Some genies are cool.
Meanwhile, Trump himself – possibly inadvertently – has bought into his own demon myth by claiming to be a genius. That’s a Latin word that originally meant a demon who oversaw childbirth and, if the kid was lucky, was his guardian angel – a benevolent genie. This genie imbued the child with the characteristics that would guide him into adulthood, and special abilities – like the knack of choosing a clever accountant to help him avoid paying taxes.

So Donald J Trump is a demon not because he evades taxes, or because he thinks fat women are “pigs”, or because he thinks there are too many Muslims, but because he says so, in so many words. To watch all the crocodile tears, you would think he concocted these antisocial ideas in the Trump Tower. That’s what you would think – unless you knew, as we all do, that it’s nonsense. These ideas are in fact embraced by millions of Americans who have been too afraid, or too hypocritical, to voice them.

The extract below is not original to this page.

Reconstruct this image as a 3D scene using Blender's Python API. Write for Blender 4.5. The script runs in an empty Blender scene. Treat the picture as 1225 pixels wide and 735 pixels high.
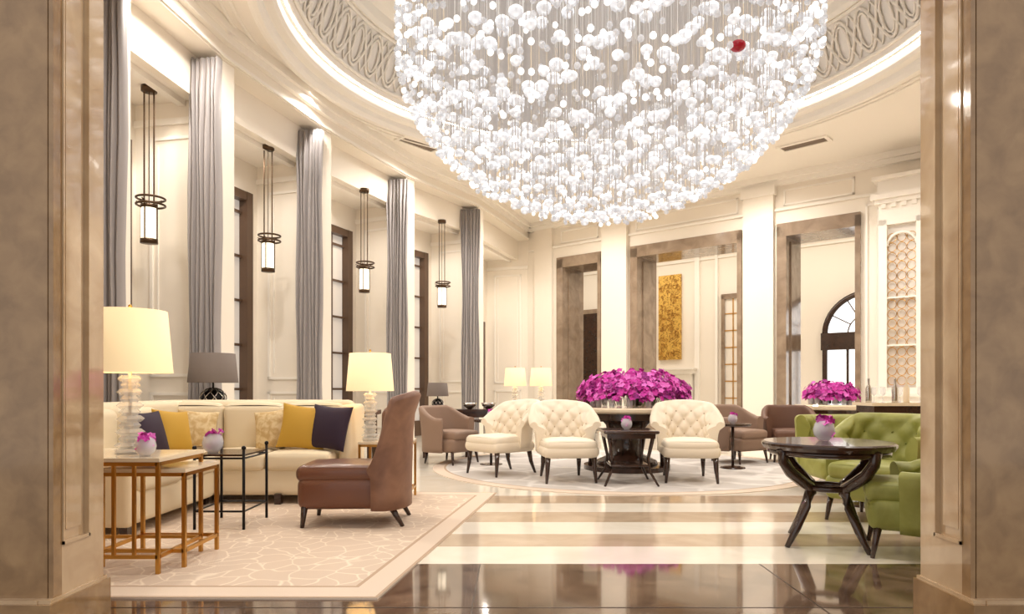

Let all the poison that lurks in the mud
hatch out

The 2016 US election has been criticized as post-factual. In fact, the facts were too unpalatable to contemplate, let alone deal with, long before 2016.

The United States is an intolerant, violent society where the chance of getting shot to death is astronomically higher than in any other developed culture, where for-profit prisons are packed to the rafters, where citizens are still executed. Desperate immigrants, mostly Latinos, pour into it to try to improve their lives, only to be exploited by employers so as to drive down wages, and blamed for it by white folk forced on to Food Stamps, while people like John Stumpf and Martin Shkreli and Jamie Dimon become billionaires.

But it’s not nice to talk about such things. Vote for Hillary, and more of the same – if you don’t, you’re an uneducated boor and a racist.